En 1945, au moment du passage de la Seconde Guerre mondiale à la guerre froide, deux des conditions d’application de ce régulateur disparurent : la fin du conflit ne fit l’objet d’aucun traité entre vainqueurs et vaincus et, simultanément, le niveau 3 de la conflictualité géopolitique n’a pas survécu au surgissement de la dissuasion nucléaire et à son principe inouï de « guerre à mort » et de « stratégie anti-cités » avant la lettre (mais héritière directe des « tapis de bombes » de la Seconde Guerre mondiale). Deux événements d’ailleurs concomitants et interactifs : la pratique juridique et diplomatique traditionnelle qui symbolisait la volonté commune des contractants d’éviter en tout état de cause la chute dans « l’état de nature », l’anomie incontrôlable (ce qu’exprimait le droit international comme ensemble normatif permettant l’administration  concertée d’un état d’« équilibre ») périclite au moment même où les techniques de « l’équilibre par la terreur » nucléaire se substituent aux vieux binômes (la différence de la guerre et la paix, tradition romaine, la différence de la guerre absolue et de la guerre totale, conçue par la tradition Clausewitz). L’entrée dans l’époque nucléaire débouche sur cet effet inattendu : toute guerre, du moment qu’elle n’est pas nucléaire, a désormais valeur de « moindre mal », effet inattendu en raison directe duquel l’époque nucléaire fut dès le premier jour celle aussi des « sales guerres », celles dont les juristes n'aiment guère s’occuper parce qu’elles manifestent à leur manière à la fois sournoise et éclatante que la pensée politique et juridique n’est plus apte à construire la différence catégorielle de la paix et de la guerre. (Autre effet typique, et tout aussi extrême, du deterrent : « lieber rot als tot », « plutôt les soviets que la guerre nucléaire », selon le mot d’ordre du pacifisme ouest-allemand au moment des négociations russo-américaines sur les missiles continentaux dits SS 20 – la seule perspective du risque nucléaire rendant ainsi aimable même le totalitarisme, selon la même rationalisation pacifiste du « moindre mal » dont l’empire sur les esprits remonte aux premières épreuves des populations civiles exposées sans défense aux horreurs de la guerre hyperbolique où elles meurent en bien plus grand nombre que les militaires.)
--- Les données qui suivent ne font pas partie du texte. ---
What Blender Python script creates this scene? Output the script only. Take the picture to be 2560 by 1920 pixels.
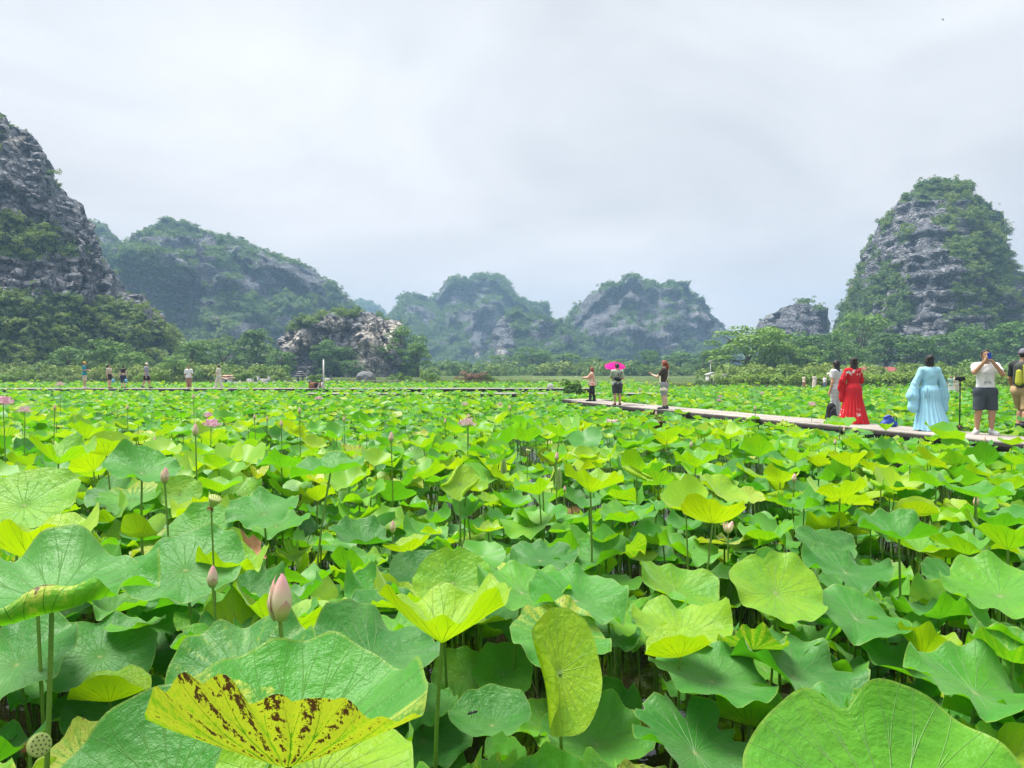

C’est l’ensemble des seuils de conflictualité qui a été ainsi bouleversé par l’issue de la Seconde Guerre mondiale – à l’échelle de l’histoire des Temps modernes, une nouveauté inouïe, celle désignée, me semble-t-il, par la locution ironique que, dans les années 1980-1990, propose Paul Virilio parlant du régime de la « paix totale ». Développée avec méthode, c’est-à-dire entendue comme reprise parodique de la « guerre totale » théorisée par Ludendorff entre 1915 et 1920, elle signifie ceci : de même que la « guerre totale », visant une victoire « écrasante » d’anéantissement de l’adversaire, effaçait la différence juridique et symbolique de la guerre et de la paix en économie d’ « équilibre », de même le régime de la dissuasion nucléaire défigure-t-elle les figures connues et reconnaissables de la guerre et de la paix (car, implicitement, elle transforme toute paix en impossibilité de faire la guerre, en paix par défaut de guerre, pour cause de terreur préventive et généralise l’indifférenciation de la guerre et de la paix qui pointait déjà en germe dans l’intention stratégique de la « guerre totale »).
C’est dans ce contexte que la guerre syrienne, conflit d’abord intra-arabe, a pu devenir une guerre mondiale en miniature : d’abord locale, aujourd’hui régionale, elle a aussi désormais, de toute évidence, valeur d’ombre projetée de la question iranienne, de la question du nucléaire militaire iranien en tant que question rendue diplomatiquement insoluble par la position russe et chinoise au Conseil de Sécurité des Nations Unies. Et c’est hélas la raison pour laquelle elle dure et va durer comme avait duré la seconde guerre d’Irak (que, là-bas, d’un attentat à l’autre, personne ne se hasarderait d’ailleurs à déclarer « terminée »). Non seulement elle ne menace aucun des intérêts du niveau 3 d’aucune grande puissance, mais encore permet-elle de laisser se poser sur le flanc iranien un abcès de fixation, une dérivation de violence dont on escompte une mise en veille, un stand by de la question nucléaire, centrale, elle, et pour l’ensemble du Moyen-Orient et pour le jeu intercontinental des grandes puissances. Et sur ce calcul, dans ces termes mêmes, à mots couverts, les deux camps qui se sont mesurés au Conseil de Sécurité, Chine et Russie d’une part, l’Ouest d’autre part, peuvent s’entendre sans paraître pour autant céder sur leurs positions respectives. Toutes proportions gardées, c’est selon le même dispositif que les guerres balkaniques purent longtemps rester des conflits régionaux jusqu’en 1914, l’année où tout bascula et où les États en conflit passèrent progressivement du régime de la guerre absolue (guerre clausewitzienne de retour à l’état d’« équilibre » défini en 1815) au régime de la guerre totale à partir de 1917 (retour à l’anomie, à l’enchaînement des guerres et des révolutions).  L’outil nucléaire a puissamment accusé les asymétries technologiques et stratégiques entre communautés politiques. Sous son signe se pose donc à propos de la Syrie la question décisive, dont il semble de plus en plus que l'Ouest euraméricain hésite à la penser dans sa profondeur d'époque, à la lumière si trouble du ni paix ni guerre que 1945 nous laissa en héritage.